Ten aanzien van de gespecialiseerde jeugdhulpaanbieder die deelneemt aan het samenwerkingsverband, een afschrift van de inschrijving in het Kwaliteitsregister Jeugd;
- e.
Een activiteitenplan, zoals nader toegelicht in bijlage 2 bij de Subsidieregeling, waarin per afzonderlijke bouwsteen als genoemd in Artikel 2 wordt beschreven wat de visie van het samenwerkingsverband daarop is en hoe het samenwerkingsverband de daarmee samenhangende doelstellingen zal nastreven. In het activiteitenplan wordt tevens de beoogde samenwerking, inclusief de governance daarvan, binnen het samenwerkingsverband beschreven.
- f.
Een begroting van de subsidiabele kosten.
- a.
-
6.4 Aanvragen voor het tijdvak 2025 kunnen worden ingediend tot uiterlijk 15 oktober 2024.
-
6.5 Aanvragen die worden ingediend binnen het tijdvak als genoemd in het voorgaande lid worden getoetst op volledigheid. Indien een aanvraag onvolledig is, wordt de aanvrager krachtens artikel 4:5 Awb een termijn van 2 weken gesteld waarbinnen hij de aanvraag moet aanvullen. Indien de aanvraag na het verstrijken van deze termijn niet volledig is, kan deze buiten behandeling worden gesteld.
-
6.6 De aanvraag voor het tijdvak 2026 kan worden ingediend tot uiterlijk 31 oktober 2025.

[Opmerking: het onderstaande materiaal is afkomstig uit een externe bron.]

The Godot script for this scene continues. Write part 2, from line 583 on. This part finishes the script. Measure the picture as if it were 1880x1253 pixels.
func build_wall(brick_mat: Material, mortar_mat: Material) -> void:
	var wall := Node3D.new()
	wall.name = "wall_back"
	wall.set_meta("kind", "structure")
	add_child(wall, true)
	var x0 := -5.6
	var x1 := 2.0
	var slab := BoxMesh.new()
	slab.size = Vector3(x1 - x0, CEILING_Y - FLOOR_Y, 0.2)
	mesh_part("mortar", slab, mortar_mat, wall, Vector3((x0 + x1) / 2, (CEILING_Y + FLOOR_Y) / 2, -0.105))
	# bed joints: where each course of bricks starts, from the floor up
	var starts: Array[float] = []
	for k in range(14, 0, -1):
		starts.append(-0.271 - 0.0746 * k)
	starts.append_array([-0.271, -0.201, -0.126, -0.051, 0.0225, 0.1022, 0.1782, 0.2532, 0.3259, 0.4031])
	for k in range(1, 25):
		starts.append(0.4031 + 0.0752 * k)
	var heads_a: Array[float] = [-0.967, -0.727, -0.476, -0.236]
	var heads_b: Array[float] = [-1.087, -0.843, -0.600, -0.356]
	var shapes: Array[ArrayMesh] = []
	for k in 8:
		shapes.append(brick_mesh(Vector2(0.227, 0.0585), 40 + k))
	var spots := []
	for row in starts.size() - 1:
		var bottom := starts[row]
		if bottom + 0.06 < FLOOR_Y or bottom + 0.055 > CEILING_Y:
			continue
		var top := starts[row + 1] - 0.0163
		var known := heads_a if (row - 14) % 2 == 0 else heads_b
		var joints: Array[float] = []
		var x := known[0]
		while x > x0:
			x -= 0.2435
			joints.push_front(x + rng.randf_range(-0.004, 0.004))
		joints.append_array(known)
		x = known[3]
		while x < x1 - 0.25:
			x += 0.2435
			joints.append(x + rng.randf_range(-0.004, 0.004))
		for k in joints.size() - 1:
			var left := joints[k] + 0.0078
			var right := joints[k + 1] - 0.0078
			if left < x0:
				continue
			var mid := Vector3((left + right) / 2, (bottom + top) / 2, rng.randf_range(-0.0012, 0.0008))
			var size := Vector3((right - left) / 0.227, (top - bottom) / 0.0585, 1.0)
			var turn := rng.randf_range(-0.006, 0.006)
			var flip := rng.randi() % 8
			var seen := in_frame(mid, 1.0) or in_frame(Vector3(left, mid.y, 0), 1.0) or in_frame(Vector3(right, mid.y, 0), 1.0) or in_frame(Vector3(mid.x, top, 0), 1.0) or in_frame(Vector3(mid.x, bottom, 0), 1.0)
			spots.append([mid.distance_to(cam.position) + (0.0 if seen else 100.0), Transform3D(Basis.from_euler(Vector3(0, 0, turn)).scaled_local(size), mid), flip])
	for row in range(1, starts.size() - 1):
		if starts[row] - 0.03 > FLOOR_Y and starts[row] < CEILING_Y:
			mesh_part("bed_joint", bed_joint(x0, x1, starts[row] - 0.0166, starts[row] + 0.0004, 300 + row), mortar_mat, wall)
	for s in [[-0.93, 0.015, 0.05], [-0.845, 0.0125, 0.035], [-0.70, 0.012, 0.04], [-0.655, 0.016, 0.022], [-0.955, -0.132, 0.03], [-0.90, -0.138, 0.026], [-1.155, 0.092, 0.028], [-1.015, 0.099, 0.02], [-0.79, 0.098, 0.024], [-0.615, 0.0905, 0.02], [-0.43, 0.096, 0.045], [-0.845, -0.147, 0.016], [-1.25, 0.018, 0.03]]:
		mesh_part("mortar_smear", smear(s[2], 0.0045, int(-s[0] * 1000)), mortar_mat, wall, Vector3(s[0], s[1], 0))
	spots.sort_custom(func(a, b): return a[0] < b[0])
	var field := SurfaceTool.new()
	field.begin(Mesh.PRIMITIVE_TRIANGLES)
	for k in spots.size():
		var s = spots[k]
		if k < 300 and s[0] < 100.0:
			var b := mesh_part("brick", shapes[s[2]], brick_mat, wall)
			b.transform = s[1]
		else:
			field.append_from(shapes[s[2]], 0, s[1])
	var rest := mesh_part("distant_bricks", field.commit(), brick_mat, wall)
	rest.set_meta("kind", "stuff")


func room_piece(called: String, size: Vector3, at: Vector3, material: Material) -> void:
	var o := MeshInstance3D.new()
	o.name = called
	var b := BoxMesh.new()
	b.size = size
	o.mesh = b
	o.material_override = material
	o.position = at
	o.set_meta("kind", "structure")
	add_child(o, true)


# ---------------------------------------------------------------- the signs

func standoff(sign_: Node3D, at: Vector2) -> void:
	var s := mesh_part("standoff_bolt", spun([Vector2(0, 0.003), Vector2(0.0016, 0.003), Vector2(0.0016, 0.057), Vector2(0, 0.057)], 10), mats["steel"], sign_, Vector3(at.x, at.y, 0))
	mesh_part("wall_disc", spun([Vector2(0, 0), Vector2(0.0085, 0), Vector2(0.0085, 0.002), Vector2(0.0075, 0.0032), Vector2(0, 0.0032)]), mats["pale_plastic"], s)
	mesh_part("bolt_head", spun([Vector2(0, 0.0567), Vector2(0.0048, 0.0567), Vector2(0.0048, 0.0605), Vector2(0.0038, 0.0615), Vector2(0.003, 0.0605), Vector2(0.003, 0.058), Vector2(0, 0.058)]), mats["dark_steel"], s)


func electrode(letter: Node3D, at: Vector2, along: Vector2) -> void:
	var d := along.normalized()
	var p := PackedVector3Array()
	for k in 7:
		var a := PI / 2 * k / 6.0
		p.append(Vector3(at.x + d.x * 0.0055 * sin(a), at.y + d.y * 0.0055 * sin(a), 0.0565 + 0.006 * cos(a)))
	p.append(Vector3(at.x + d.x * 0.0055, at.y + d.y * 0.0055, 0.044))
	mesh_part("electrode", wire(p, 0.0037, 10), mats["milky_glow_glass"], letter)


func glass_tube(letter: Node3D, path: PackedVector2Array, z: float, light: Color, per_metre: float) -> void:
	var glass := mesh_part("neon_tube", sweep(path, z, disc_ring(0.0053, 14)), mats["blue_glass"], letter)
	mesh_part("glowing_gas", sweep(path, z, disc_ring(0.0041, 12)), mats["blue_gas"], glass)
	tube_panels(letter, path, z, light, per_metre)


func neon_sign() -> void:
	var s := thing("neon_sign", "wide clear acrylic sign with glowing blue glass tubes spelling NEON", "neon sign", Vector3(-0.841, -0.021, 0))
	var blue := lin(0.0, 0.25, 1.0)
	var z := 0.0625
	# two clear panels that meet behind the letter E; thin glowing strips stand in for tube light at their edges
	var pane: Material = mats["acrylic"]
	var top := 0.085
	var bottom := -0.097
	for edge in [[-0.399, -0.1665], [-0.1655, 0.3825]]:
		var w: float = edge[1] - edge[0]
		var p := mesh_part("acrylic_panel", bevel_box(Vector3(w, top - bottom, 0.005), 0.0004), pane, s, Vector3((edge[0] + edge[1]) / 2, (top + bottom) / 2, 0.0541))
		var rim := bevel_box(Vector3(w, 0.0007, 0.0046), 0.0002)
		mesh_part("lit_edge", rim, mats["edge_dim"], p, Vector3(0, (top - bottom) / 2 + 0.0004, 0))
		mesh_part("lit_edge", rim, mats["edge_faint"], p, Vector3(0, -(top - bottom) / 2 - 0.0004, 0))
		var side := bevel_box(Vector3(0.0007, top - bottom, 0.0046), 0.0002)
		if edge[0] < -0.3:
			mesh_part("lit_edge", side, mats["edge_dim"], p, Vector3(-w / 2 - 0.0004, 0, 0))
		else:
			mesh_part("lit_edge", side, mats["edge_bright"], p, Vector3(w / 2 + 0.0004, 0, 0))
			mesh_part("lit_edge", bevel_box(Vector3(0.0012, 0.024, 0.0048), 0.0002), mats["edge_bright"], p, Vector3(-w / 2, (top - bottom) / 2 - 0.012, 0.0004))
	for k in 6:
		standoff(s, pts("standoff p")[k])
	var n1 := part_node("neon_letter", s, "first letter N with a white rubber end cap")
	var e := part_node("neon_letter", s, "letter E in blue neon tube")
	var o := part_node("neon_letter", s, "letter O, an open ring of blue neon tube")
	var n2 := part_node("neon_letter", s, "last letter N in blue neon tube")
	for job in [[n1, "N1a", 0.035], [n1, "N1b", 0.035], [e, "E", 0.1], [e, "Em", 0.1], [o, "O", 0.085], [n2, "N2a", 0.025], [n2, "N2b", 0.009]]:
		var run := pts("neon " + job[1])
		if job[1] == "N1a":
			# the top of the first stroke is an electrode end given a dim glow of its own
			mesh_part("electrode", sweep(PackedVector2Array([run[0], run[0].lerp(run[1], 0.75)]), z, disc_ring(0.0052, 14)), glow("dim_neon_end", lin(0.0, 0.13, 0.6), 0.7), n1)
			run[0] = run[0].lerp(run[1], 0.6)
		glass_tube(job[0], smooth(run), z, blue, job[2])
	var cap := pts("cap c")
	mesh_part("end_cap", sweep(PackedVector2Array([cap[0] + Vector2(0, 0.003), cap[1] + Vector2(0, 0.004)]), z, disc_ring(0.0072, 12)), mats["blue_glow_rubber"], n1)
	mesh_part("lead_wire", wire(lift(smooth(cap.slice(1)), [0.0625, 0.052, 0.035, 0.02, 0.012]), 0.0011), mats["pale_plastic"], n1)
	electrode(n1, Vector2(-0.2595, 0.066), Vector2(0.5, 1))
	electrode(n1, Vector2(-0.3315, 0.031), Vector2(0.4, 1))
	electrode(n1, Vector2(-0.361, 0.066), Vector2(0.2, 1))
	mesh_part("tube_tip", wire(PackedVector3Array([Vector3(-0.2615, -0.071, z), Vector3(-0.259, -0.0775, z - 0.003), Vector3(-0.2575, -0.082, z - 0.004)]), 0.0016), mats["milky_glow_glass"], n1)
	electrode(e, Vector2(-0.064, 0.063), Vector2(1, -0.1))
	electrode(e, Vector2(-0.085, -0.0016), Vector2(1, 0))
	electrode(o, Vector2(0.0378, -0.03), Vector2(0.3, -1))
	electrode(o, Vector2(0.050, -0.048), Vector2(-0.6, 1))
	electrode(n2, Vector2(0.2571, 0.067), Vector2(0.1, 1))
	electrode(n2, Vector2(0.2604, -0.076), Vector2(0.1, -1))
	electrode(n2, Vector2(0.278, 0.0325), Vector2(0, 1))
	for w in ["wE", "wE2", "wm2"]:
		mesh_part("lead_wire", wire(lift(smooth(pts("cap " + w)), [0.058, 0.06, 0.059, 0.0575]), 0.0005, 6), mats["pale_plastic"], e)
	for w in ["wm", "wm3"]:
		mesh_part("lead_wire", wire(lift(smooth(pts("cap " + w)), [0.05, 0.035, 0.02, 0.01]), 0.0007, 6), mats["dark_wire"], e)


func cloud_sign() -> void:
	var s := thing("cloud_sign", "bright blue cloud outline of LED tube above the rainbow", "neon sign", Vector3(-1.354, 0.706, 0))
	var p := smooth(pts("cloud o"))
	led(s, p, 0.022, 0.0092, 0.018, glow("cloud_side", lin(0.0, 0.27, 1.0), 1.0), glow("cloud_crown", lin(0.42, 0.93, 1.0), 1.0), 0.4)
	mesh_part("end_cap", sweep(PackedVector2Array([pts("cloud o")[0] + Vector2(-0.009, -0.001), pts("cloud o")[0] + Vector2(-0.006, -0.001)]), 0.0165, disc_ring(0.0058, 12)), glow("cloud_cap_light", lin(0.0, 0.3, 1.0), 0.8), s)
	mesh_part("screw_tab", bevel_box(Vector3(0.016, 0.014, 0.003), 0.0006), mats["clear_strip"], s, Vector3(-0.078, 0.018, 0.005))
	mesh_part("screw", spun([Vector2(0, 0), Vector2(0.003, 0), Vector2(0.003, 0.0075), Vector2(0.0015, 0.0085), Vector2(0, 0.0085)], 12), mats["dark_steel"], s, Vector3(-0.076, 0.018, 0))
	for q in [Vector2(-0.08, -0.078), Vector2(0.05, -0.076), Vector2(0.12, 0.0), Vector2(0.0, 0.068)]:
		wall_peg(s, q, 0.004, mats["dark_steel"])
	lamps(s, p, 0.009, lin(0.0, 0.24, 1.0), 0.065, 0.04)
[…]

Artikel 7 weigeringsgronden
In aanvulling op de weigeringsgronden die zijn genoemd in de artikelen 4:25, tweede lid en 4:35 van de Awb en in artikel 9 van de ASV, kan het college de subsidie weigeren wanneer:
- a.
De aanvraag of de activiteit waarvoor subsidie wordt aangevraagd niet voldoet aan het gestelde in deze Subsidieregeling;
- b.
De aanvraag naar het oordeel van het college onvoldoende tegemoetkomt aan het doel van deze Subsidieregeling;
- c.
Een deelnemer aan het samenwerkingsverband niet beschikt over de in de branche vigerende certificeringen of kwaliteitskeurmerken, waaronder in ieder geval een kwaliteitshandboek waarin het kwaliteitsbeleid en -systeem wordt omschreven inclusief een auditrapport van een audit die uiterlijk 18 maanden voor het moment van inschrijven is uitgevoerd bij de Jeugdhulpaanbieder waarbij de audit een positieve beoordeling bevat van de auditor, dan wel een ISO of HKZ certificaat of gelijkwaardig kwaliteitscertificaat opgeleverd door een geaccrediteerde auditorganisatie waarbij de vervaldatum van het certificaat niet mag zijn overschreden op het moment van inschrijven
Artikel 8 hoogte van de subsidie
-
8.1 Subsidie kan uitsluitend worden verstrekt voor kosten die de penvoerder en de overige deelnemers aan het samenwerkingsverband maken en die rechtstreeks verband houden met en toerekenbaar zijn aan de subsidiabele activiteiten als benoemd in artikel 3.1 van de Subsidieregeling. Subsidie kan niet worden verstrekt voor (vaste) kosten die de penvoerder en de overige deelnemers aan het samenwerkingsverband in het kader van hun overige activiteiten maken of zouden hebben gemaakt.
-
8.2 De subsidie wordt verleend als vast bedrag (lump sum) waarop de subsidie maximaal kan worden vastgesteld.
-
8.3 Indien bij subsidievaststelling blijkt dat de totale subsidiabele kosten lager zijn dan het bedrag waarvoor subsidie is verleend en daarmee sprake is van een subsidieoverschot, kan de ontvanger met het subsidieoverschot een egalisatiereserve vormen. Artikel 4:72 van de Awb is hierop van toepassing. Deze mogelijkheid geldt voor zover het subsidieoverschot niet groter is dan 15% van het maximale bedrag waarvoor subsidie is verleend. De egalisatiereserve zal worden aangewend ofwel ter dekking van eventuele tekorten in een opvolgend subsidiejaar ofwel ten behoeve van het innoveren van de subsidiabele activiteiten. Deze verplichting duurt voort na subsidievaststelling.
-
8.4 Indien en voor zover het subsidieoverschot als bedoeld in het vorige lid hoger is dan 15% van het maximale bedrag waarvoor subsidie is verleend, zal het college de subsidie voor een dienovereenkomstig bedrag lager vaststellen. Dit betekent dat het subsidieoverschot dat de voornoemde 15% van het oorspronkelijke subsidiebedrag overschrijdt, in mindering wordt gebracht op de verleende subsidie.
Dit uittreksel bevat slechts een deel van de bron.